Для Лосева диалектика – не свод неких законов, а «ритм самóй действительности»; предметом осознания, осмысления для неё является жизнь. Кстати, тем, кто не может понять диалектики, Лосев советует читать не Гегеля, а чеховские пьески «Медведь» и «Предложение». Поскольку жизнь в самой своей основе содержит противоречия (вспомните становление!), то и диалектика должна быть логикой противоречий. Стало быть, главный её принцип – антиномичность: наличие двух взаимоисключающих, но одинаково обоснованных суждений – тезиса и антитезиса. Разрешается такое противоречие в их синтезе. Таким образом получается простейшая трёхчленная конструкция – диалектическая триада.
Отдавая должное этой схеме, проявляющей смысловую структуру, Лосев пошёл гораздо дальше открывшего её Гегеля, дополнив триаду ещё одним звеном, то есть превратив в тетрактиду. А вот и его объяснение такого решения: «Диалектическую триаду легко понять (и понимали) как чистую идею и смысл, в то время как диалектика захватывает как раз всю стихию живого движения фактов, и потому надо говорить не просто об отвлечённой триаде, но о триаде как о вещи, как о факте, то есть триада должна вобрать в себя действительность и стать ею. „Четвёртый“ момент и есть у меня „факт“».

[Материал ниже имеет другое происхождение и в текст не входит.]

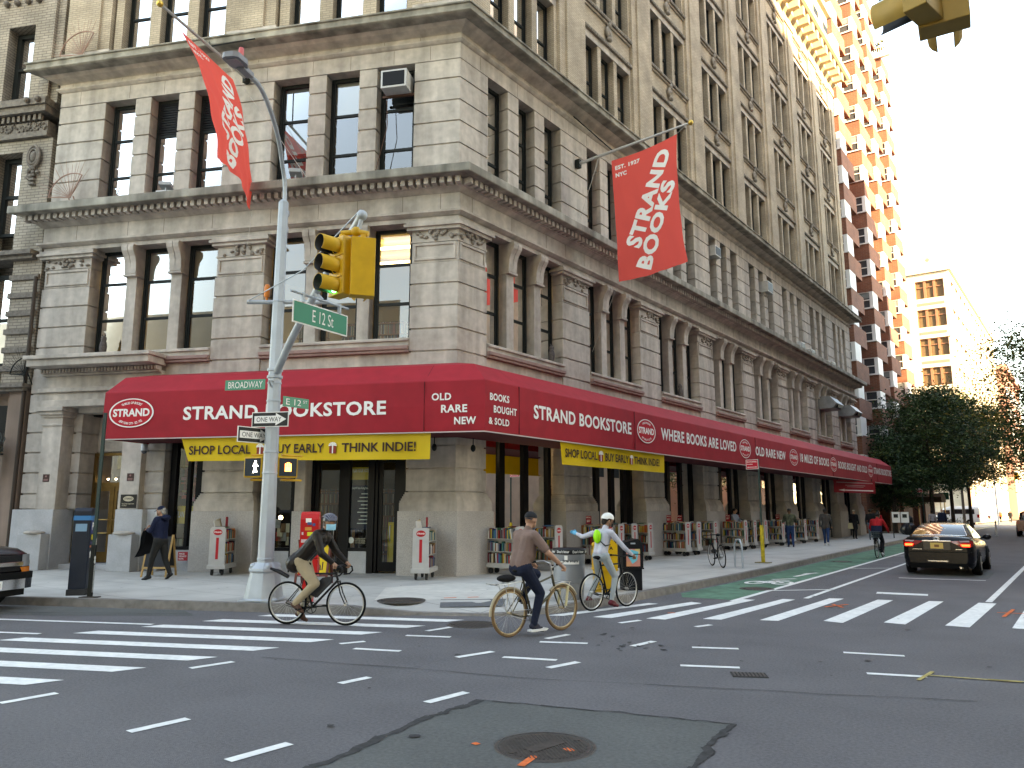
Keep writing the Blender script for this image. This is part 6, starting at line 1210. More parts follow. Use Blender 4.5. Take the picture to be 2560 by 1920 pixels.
def person(label, F, J, mats, vox=.009, bulk=1., sleeve=1., fing=True, grip=0., head=(1, 0, 0), hup=(0, 0, 1), hat=None, hair=None, mask=None, coat_hem=0, belly=0., shoe_h=.045):
    """J: pel, chest, neck, head and for s in L, R: sh el wr hip kn an toe; mats: top, skin, trousers, shoe. Local x is forward, y left."""
    t = thing('person', label, 'person', tuple(F.o)); P = []; T, S, Tr, Sh = 0, 1, 2, 3; g = bulk
    pel, ch, nk, hd = [V(*J[k]) for k in ('pel', 'chest', 'neck', 'head')]; sd = V(*J['Lsh'])-V(*J['Rsh']); sd = sd/np.linalg.norm(sd); mid = (pel*.55+ch*.45); fwd = np.cross(sd, (ch-pel)/np.linalg.norm(ch-pel))
    P.append((J['Lhip'], J['Rhip'], .108*g, .108*g, Tr))
    for q in (-.055, .055): P.append((pel+sd*q*g+(ch-pel)*.12, mid+sd*q*g, .108*g, .105*g, T)); P.append((mid+sd*q*g+fwd*belly, ch+sd*q*1.35*g, (.105+belly*.6)*g, .112*g, T))
    if coat_hem: 
        for q in (-.06, .06): P.append((pel+sd*q, pel+sd*q*1.2+(pel-ch)*coat_hem, .122*g, .128*g, T))
    P.append((V(*J['Lsh'])-sd*.03, V(*J['Rsh'])+sd*.03, .072*g, .072*g, T)); P.append((ch, nk, .1*g, .058, T)); P.append((nk, nk*.4+hd*.6, .052, .054, S))
    f = V(*head); f = f/np.linalg.norm(f); u = V(*hup); u = u-f*(u@f); u = u/np.linalg.norm(u); l = np.cross(u, f); H = Fr(hd, f, l, u)
    for a, b, ra, rb in [((-.02, 0, .025), (.025, 0, .03), .088, .082), ((.035, 0, -.02), (.045, 0, -.075), .062, .04), ((.02, .03, -.05), (.05, .015, -.085), .045, .03), ((.02, -.03, -.05), (.05, -.015, -.085), .045, .03), ((.09, 0, .01), (.105, 0, -.028), .011, .016), ((.075, .03, .025), (.078, -.03, .025), .014, .014), ((-.005, .082, .0), (-.01, .086, -.035), .016, .011), ((-.005, -.082, .0), (-.01, -.086, -.035), .016, .011)]: P.append((H(a), H(b), ra, rb, S))
    for s_ in 'LR':
        sh, el, wr, hip, kn, an, toe = [V(*J[s_+k]) for k in ('sh', 'el', 'wr', 'hip', 'kn', 'an', 'toe')]
        if sleeve >= 1: P.append((sh, el, .062*g, .05*g, T)); P.append((el, wr*.93+el*.07, .05*g, .036*g, T))
        else: m = sh+(el-sh)*.75; P.append((sh, m, .068*g, .062*g, T)); P.append((sh+(el-sh)*.6, el, .05*g, .046, S)); P.append((el, el*.6+wr*.4, .046, .043, S)); P.append((el*.6+wr*.4, wr, .043, .028, S))
        d = (wr-el)/np.linalg.norm(wr-el); n2 = np.cross(d, sd if abs(d@sd) < .9 else V(0, 0, 1)); n2 = n2/np.linalg.norm(n2); w2 = np.cross(n2, d); dn = V(0, 0, -1)
        gr = grip if not isinstance(grip, dict) else grip[s_]; hand = S if not J.get('glove') or s_ not in J['glove'] else 4
        kk = wr+d*.085; P.append((wr-d*.01, kk-d*.01, .026, .03, hand)); P.append((wr+d*.03+w2*.018, kk+w2*.028, .02, .016, hand)); P.append((wr+d*.03-w2*.018, kk-w2*.028, .02, .016, hand))
        if fing:
            bd = n2 if n2@dn > 0 else -n2
            for q, L in ((-.03, .072), (-.01, .082), (.01, .078), (.03, .062)):
                a0 = kk+w2*q; a1 = a0+(d*math.cos(gr*1.2)+bd*math.sin(gr*1.2))*L*.5; a2 = a1+(d*math.cos(gr*2.6)+bd*math.sin(gr*2.6))*L*.5; P.append((a0, a1, .0105, .0095, hand)); P.append((a1, a2, .0095, .0075, hand))
            sg = 1 if (s_ == 'L') else -1; a0 = wr+d*.03+w2*.03*sg; a1 = a0+(d*.6+w2*.6*sg+bd*gr*.6)*.045; P.append((a0, a1, .013, .011, hand)); P.append((a1, a1+(d+bd*gr)*.03/(1+gr*.4), .011, .009, hand))
        P.append((hip, kn, .098*g, .066*g, Tr)); P.append((kn, an, .064*g, .046*g, Tr))
        dt = (toe-an); dt = V(dt[0], dt[1], dt[2]*.9); L = np.linalg.norm(dt); dt = dt/L; sole = np.cross(sd, dt); sole = sole/np.linalg.norm(sole); sole = sole if sole[2] < 0 else -sole
        P.append((an+sole*.0, an+sole*shoe_h-dt*.03, .045, .038, Sh)); P.append((an+sole*shoe_h-dt*.035, an+sole*(shoe_h+.008)+dt*L*.55, .038, .043, Sh)); P.append((an+sole*(shoe_h+.01)+dt*L*.5, an+sole*(shoe_h+.015)+dt*L, .043, .03, Sh)); P.append((an, an+dt*L*.5+sole*shoe_h*.7, .042, .036, Sh))
    grow(P, mats, F, t, vox)
    HH = Fr(F(hd), f@F.m, l@F.m, u@F.m)
    if hair: x = MB(HH); x.sphere((-.02, 0, .035), (.103, .093, .092), 16, 10); (x.sphere((-.07, 0, -.03), (.05, .07, .07), 10, 8) if hair[1] else None); x.build('hair', hair[0], t)
    if hat: hat(HH, t)
    if mask:
        x = MB(HH); g2 = lambda u_, v: (.05+.075*math.cos((u_-.5)*2.6)*(1-.25*abs(v-.45)), .082*math.sin((u_-.5)*2.6)*1.05, -.1+.095*v); x.grid(g2, 10, 6)
        for sy in (1, -1): x.tube([(.05, .082*sy, -.03), (-.0, .09*sy, .0)], .002, 3)
        x.build('face_mask', mask, t)
    if J.get('eyes'):
        for sy in (1, -1):
            x = MB(HH); x.sphere((.078, .033*sy, .008), .013, 10, 8); e = x.build('eye', mat('eye_white', (.6, .57, .53), .3), t); x = MB(HH); x.sphere((.087, .033*sy-.002, .007), .0065, 8, 6); x.build('iris', M_blackp, e)
            x = MB(HH); x.tube([(.088, .018*sy, .032), (.09, .035*sy, .037), (.08, .052*sy, .03)], [.004, .006, .003], 5); x.build('eyebrow', mat('dark_hair', (.02, .014, .01), .8), t)
    return t, HH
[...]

Открытый Лосевым подход, названный им «феноменолого-диалектическим», позволяет совершить благотворный переворот в научной мысли, где и сегодня живой факт оформляется в понятиях, и этим, по существу, всё заканчивается. У Лосева всё происходит наоборот: фактом оказывается сама триада основополагающих понятий-категорий. Значит, всё, воспринимаемое как факт, имеет одни и те же реальные основания. А чтобы явиться человеку во всей полноте живой действительности, факт должен быть назван, именован. Имя как носитель смысла неизбежно должно стать пятым – завершающим моментом диалектической конструкции, которая, следовательно, преобразуется в пентаду. Четвёртое и пятое начала, переводящие триаду основополагающих понятий-категорий в действительность, доступную чувствам и разуму, самостоятельными не являются, но обойтись без них невозможно. Что же касается самих этих пока лишь упомянутых, но не названных понятий, то каждое из них, в свою очередь, становится началом новой, производной от него триады, также, в конечном счёте, оказывающейся фактом. Всё это стройное сооружение может быть представлено схематически:
Эта схема позволяет достаточно наглядно выявить принципиальное отличие развиваемой Лосевым диалектики от гегелевской. Завершающее пентаду Имя – не что иное как смысловое выражение Факта, оно является его символом – проявлением внутреннего во внешнем. Действительно, сам Факт несёт на себе смысл триады понятий, следовательно, Имя символизирует эту триаду. Значит, по существу, вместо диалектики Гегеля, Лосев предлагает иную диалектику, разработанную и оформленную им самим, или (что по его словам то же самое) – логику символа. Её начала он обнаружил, конечно же, не в мёртвых абстракциях новоевропейского рационализма, а в исполненном жизненной мифологичности античном символизме. Да и сами основополагающие понятия-категории, на которых строится его абсолютная диалектика, открывающая философской мысли прямой путь к Св. Троице, он берет не у Канта, и не у Гегеля, а у Платона, Плотина, Прокла.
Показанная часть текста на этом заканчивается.